Stored items from a collection:
*****

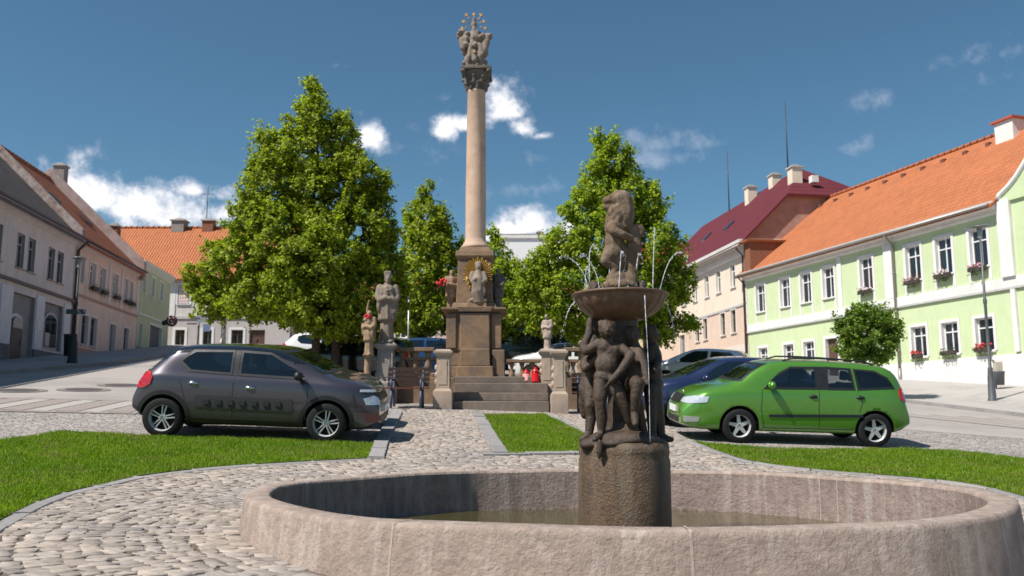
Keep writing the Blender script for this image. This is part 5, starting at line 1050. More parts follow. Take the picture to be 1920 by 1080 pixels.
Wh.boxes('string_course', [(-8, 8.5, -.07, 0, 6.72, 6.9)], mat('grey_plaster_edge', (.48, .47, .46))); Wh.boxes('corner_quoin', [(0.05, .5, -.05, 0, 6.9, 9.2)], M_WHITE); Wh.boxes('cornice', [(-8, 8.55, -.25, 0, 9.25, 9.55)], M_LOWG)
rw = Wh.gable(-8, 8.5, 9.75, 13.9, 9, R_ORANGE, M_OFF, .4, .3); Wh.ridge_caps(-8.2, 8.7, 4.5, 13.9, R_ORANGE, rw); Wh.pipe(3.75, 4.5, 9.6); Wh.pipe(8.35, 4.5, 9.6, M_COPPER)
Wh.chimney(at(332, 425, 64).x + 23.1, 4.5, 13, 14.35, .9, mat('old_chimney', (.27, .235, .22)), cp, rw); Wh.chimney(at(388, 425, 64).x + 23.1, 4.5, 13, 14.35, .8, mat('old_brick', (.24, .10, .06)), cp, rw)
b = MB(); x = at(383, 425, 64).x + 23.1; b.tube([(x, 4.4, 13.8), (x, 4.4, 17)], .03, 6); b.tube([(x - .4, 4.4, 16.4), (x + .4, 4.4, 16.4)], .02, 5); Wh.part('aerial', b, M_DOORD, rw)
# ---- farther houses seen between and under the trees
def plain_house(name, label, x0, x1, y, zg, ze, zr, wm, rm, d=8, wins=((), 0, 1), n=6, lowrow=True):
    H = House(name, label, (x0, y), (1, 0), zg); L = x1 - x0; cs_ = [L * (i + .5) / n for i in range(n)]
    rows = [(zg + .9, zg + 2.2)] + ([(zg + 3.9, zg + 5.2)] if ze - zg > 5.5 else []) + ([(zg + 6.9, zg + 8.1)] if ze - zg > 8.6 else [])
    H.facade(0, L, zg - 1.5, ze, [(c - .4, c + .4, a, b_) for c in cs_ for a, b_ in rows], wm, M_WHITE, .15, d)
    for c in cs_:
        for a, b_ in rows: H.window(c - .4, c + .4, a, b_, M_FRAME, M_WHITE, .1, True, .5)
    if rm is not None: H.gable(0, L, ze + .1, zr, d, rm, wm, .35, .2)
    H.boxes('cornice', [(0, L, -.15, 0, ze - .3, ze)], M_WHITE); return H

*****

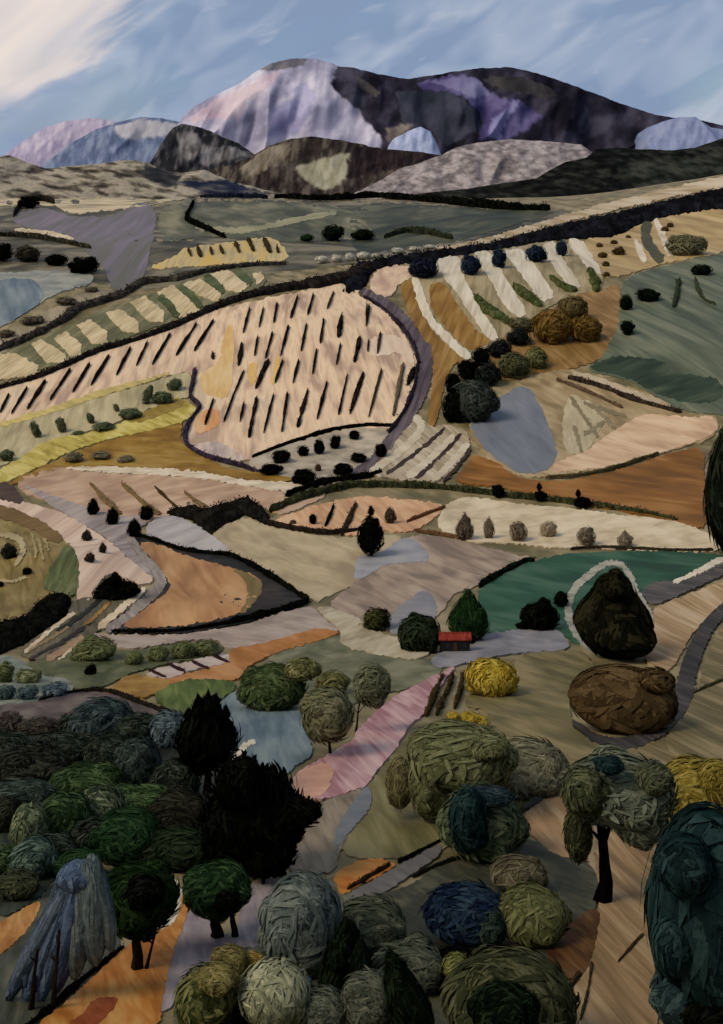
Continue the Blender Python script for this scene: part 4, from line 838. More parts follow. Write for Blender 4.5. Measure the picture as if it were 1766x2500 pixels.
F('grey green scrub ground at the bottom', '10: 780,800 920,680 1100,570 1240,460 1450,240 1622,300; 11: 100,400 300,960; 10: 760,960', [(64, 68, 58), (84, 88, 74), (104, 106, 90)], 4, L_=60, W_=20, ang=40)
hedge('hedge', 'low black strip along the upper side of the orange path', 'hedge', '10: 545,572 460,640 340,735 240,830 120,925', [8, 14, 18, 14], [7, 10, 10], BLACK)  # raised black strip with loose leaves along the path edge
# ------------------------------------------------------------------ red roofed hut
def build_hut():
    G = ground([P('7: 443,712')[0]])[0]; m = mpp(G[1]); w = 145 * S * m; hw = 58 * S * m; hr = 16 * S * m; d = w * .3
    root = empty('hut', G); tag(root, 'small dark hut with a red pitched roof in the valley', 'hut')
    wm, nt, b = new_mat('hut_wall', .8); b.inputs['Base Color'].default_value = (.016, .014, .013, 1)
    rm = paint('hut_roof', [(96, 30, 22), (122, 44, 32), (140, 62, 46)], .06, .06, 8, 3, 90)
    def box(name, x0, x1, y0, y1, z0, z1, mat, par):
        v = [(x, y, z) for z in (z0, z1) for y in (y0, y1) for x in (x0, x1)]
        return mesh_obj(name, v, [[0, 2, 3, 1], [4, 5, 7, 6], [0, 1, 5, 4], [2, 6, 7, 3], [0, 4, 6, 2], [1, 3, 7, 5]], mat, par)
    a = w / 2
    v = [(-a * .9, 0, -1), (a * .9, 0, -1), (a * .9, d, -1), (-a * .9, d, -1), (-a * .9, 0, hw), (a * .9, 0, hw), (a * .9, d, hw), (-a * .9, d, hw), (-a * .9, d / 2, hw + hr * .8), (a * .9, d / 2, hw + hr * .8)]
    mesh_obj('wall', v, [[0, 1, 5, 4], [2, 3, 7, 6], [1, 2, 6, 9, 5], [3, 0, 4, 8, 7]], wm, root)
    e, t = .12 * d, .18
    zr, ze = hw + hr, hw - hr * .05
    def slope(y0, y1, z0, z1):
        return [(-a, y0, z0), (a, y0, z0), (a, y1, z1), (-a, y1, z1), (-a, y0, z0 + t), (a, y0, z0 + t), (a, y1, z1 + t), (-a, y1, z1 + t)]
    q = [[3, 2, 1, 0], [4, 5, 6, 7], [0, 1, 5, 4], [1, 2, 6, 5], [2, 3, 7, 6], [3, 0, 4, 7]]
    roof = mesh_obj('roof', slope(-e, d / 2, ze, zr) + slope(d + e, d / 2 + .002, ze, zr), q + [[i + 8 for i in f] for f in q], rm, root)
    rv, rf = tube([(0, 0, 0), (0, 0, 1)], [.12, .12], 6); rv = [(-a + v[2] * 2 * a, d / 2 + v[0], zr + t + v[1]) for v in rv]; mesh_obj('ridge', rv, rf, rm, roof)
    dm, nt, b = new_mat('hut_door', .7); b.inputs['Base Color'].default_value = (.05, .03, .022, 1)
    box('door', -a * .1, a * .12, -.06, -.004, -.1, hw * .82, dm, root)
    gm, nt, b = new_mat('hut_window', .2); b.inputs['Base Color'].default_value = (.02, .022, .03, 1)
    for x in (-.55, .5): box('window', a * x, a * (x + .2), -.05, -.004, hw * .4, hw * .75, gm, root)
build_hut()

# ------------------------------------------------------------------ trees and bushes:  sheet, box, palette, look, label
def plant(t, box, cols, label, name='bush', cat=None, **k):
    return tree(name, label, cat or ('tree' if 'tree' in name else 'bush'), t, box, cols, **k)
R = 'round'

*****

▶ STATED TASK
Out of the data above, set down the lines from the one with "Keep writing the" to the one with "H.boxes('cornice', [(0, L, -.15, 0, ze", both included, exactly as written and with no additions.

▶ WORKED SOLUTION
Keep writing the Blender script for this image. This is part 5, starting at line 1050. More parts follow. Take the picture to be 1920 by 1080 pixels.
Wh.boxes('string_course', [(-8, 8.5, -.07, 0, 6.72, 6.9)], mat('grey_plaster_edge', (.48, .47, .46))); Wh.boxes('corner_quoin', [(0.05, .5, -.05, 0, 6.9, 9.2)], M_WHITE); Wh.boxes('cornice', [(-8, 8.55, -.25, 0, 9.25, 9.55)], M_LOWG)
rw = Wh.gable(-8, 8.5, 9.75, 13.9, 9, R_ORANGE, M_OFF, .4, .3); Wh.ridge_caps(-8.2, 8.7, 4.5, 13.9, R_ORANGE, rw); Wh.pipe(3.75, 4.5, 9.6); Wh.pipe(8.35, 4.5, 9.6, M_COPPER)
Wh.chimney(at(332, 425, 64).x + 23.1, 4.5, 13, 14.35, .9, mat('old_chimney', (.27, .235, .22)), cp, rw); Wh.chimney(at(388, 425, 64).x + 23.1, 4.5, 13, 14.35, .8, mat('old_brick', (.24, .10, .06)), cp, rw)
b = MB(); x = at(383, 425, 64).x + 23.1; b.tube([(x, 4.4, 13.8), (x, 4.4, 17)], .03, 6); b.tube([(x - .4, 4.4, 16.4), (x + .4, 4.4, 16.4)], .02, 5); Wh.part('aerial', b, M_DOORD, rw)
# ---- farther houses seen between and under the trees
def plain_house(name, label, x0, x1, y, zg, ze, zr, wm, rm, d=8, wins=((), 0, 1), n=6, lowrow=True):
    H = House(name, label, (x0, y), (1, 0), zg); L = x1 - x0; cs_ = [L * (i + .5) / n for i in range(n)]
    rows = [(zg + .9, zg + 2.2)] + ([(zg + 3.9, zg + 5.2)] if ze - zg > 5.5 else []) + ([(zg + 6.9, zg + 8.1)] if ze - zg > 8.6 else [])
    H.facade(0, L, zg - 1.5, ze, [(c - .4, c + .4, a, b_) for c in cs_ for a, b_ in rows], wm, M_WHITE, .15, d)
    for c in cs_:
        for a, b_ in rows: H.window(c - .4, c + .4, a, b_, M_FRAME, M_WHITE, .1, True, .5)
    if rm is not None: H.gable(0, L, ze + .1, zr, d, rm, wm, .35, .2)
    H.boxes('cornice', [(0, L, -.15, 0, ze - .3, ze)], M_WHITE); return H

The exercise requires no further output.